Pięć K – symbole sikhizmu
Spotykając na ulicy Sikha raczej nie będziemy mieli problemu z jego identyfikacją ( przynajmniej w przypadku mężczyzn) Wyróżniają się oni dość charakterystycznym strojem.
Najczęściej utożsamiani są dzięki pięknie, misternie zawiązanym turbanom zwanym dastaar. Ale nie tylko… Przedstawiamy 5 symboli sikhizmu.
1. Kesa – Od narodzin nie obcinamy włosów, a w przypadku mężczyzn także zarostu. Jest to wyraz doskonałości Boga. O włosy należy dbać i chronić za pomocą turbanu.
2. Kara – To stalowa bransoletka noszona na prawej ręce, będąca wyrazem jedności z Bogiem.
3. Kirpan – Jeden z bardziej spektakularnych elementów ubioru. Jest to żelazny sztylet lub mniejszy miecz noszony zawsze u boku.
4. Kangha – To nic innego jak tylko grzebień, który służy do pielęgnacji włosów, które powinny być czesane minimum dwa razy dziennie.

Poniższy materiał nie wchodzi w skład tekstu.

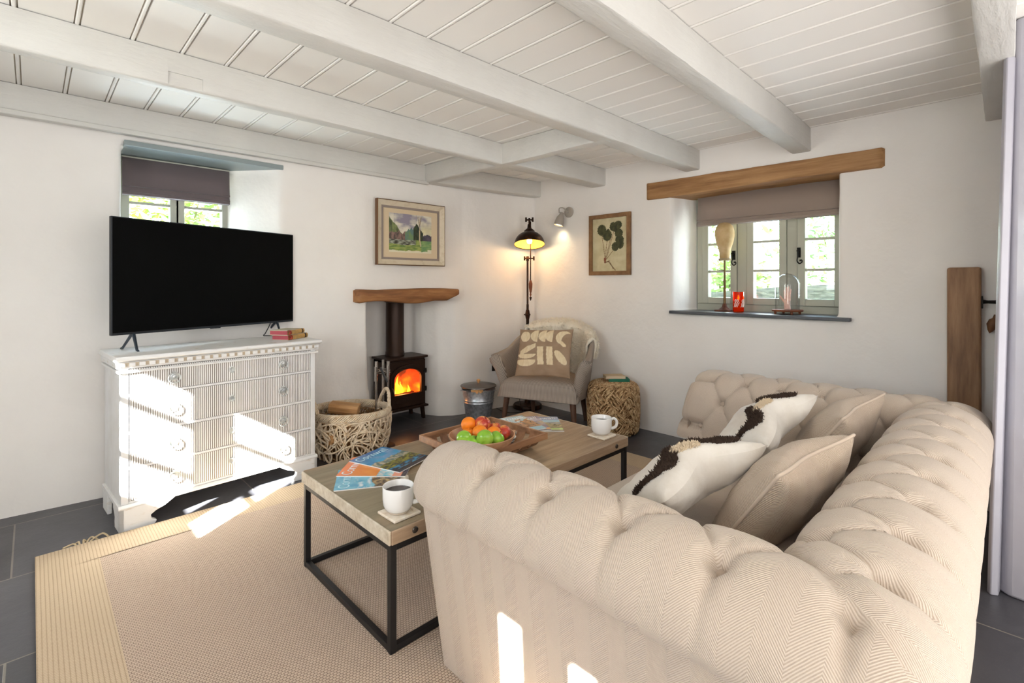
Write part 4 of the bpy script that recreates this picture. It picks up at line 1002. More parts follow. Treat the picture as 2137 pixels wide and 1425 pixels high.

5. Kacch – Jest to rodzaj krótkich luźnych spodenek noszonych pod ubraniem.
Czy Armistar to miejsce dla seniora?
TAK i NIE
Uważam, ale jest to tylko i wyłącznie moja opinia, że Indie nie każdemu przypadną do gustu. Poza tym Indii nie da się jednoznacznie zdefiniować, każda część Indii jest inna. Spotkałem się kiedyś ze stwierdzeniem, że Indie można pokochać lub znienawidzić. Coś prawdy w tym jest, z pewnością jest to kraj wielu skrajności.
Miejsce gdzie bogactwo styka się ze skrajną biedą, gdzie obok czystych ekskluzywnych hoteli spotkamy pełne brudu i nieprzyjemnego zapachu ulice. Gdzie na każdym kroku towarzyszyć nam będzie tłum ludzi i nieustający miejski gwar. Kraj w którym nie jeden z nas wyjdzie poza strefę własnego komfortu, ale to nie wszystko.
Indie a w tym wypadku Pendżab to także miejsce, gdzie spotkacie przemiłych otwartych ludzi, zaznacie ich niezwykłej gościnności oraz skosztujecie pysznego pendżabskiego jedzenia. To miejsce, które pokaże jak cieszyć się z życia i doceniać to co mamy.
Dla mnie Indie to piękny różnorodny kraj, który skradł moje serce. Czy skradnie też Wasze?